In recent years, Auspitz has drawn on his philosophical work to bring to computational design an architecture derived from the late logic of Charles Sanders Peirce. This work has led to service on the boards of software R&D; companies, and in 2000, to the co-founding of a private Laboratory for Computational Analytics and Semiotics.

His articles, several of which are also available in book form, have appeared in a variety of scholarly and popular publications.

A book manuscript in the philosophy of institutions ("The Centrality of Trust") is in preparation.

He lives with his wife in Somerville, Massachusetts. They have two grown children.

SELECTED PUBLICATIONS

Early journalism and politics, 1960-75

Auspitz worked as editor and writer on the Harvard Crimson, Mosaic, Harvard Review, Liberian Star, Helsinki Youth News, Jerusalem Post, West African Pilot, and Ripon Forum. In addition, he was a regular contributor to the Editorial and Outlook sections of the Washington Post from 1969-72. He also contributed articles and reviews to such publications as Harpers, New Republic, Commentary, Washington Monthly, and the New York Times Book Review.

Essays on Philosophers

His longer published articles since 1976 have included pieces promoting broader recognition of under-appreciated philosophical writers who provide new logical grounds for a theory of modern institutions:

On Charles Sanders Peirce

"The Greatest Living American Philosopher," review essay on the papers of Charles Sanders Peirce, Commentary, December 1983, and Letters, March 1984.

"The Wasp Leaves the Bottle," review essay on Charles Peirce, American Scholar, Fall, 1994.

On Michael Oakeshott

"Individuality, Civility, Theory: The Philosophical Imagination of Michael Oakeshott", Political Theory, August 1976.

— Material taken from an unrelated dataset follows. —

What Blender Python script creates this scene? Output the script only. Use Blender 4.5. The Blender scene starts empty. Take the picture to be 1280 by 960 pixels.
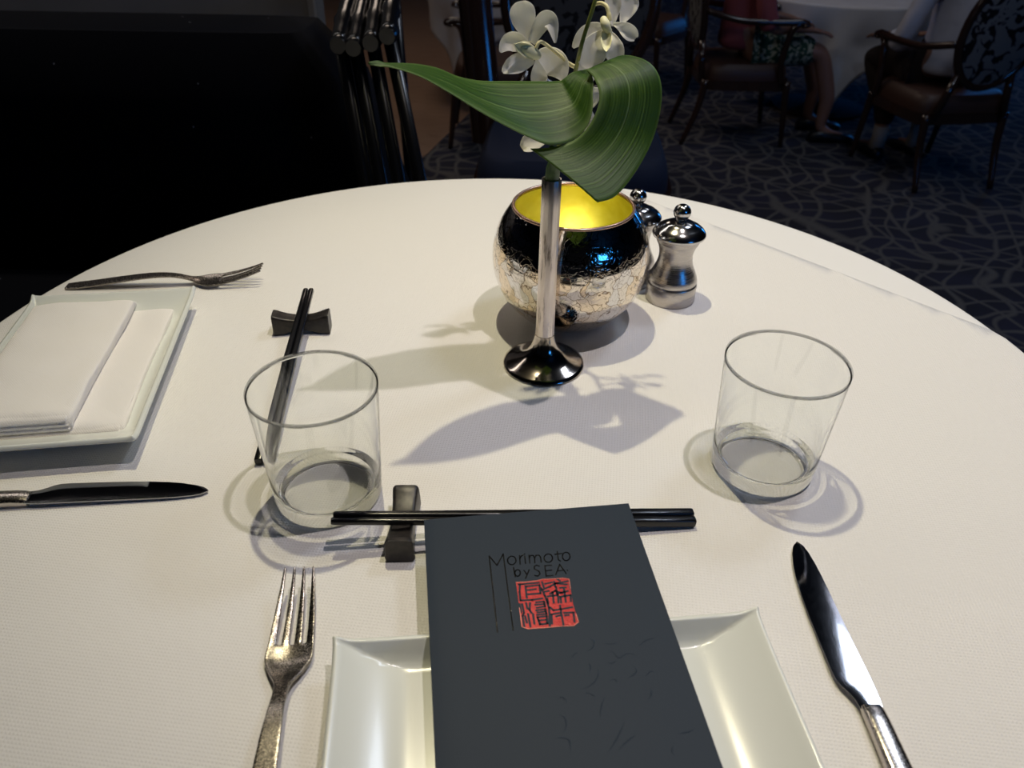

"Up From Babel," A Review of "On History and Other Essays", National Review, February 10, 1984,

"Michael Oakeshott (1901-1990)," American Scholar, Summer 1991.

On Tadeusz Kotarbinski and Polish Philosophy

"Why Praxiology Needs a New Philosophical Definition", Praxiology, 1983.

"O spolnosci prakseologii i etyki w filozofii Tadeusza Kotarbinskiego", Prakseologia, 1988. also in English: "A Note on the Coherence of Praxiology and Ethics in the Philosophy of Tadeusz Kotarbinski" in Auspitz, et. al., editors, "Praxiologies and the Philosophy of Economics", The International Annual of Practical Philosophy and Methodology, Vol. 1, 1992.

"Where Philosophy Matters," Commentary, June 1989.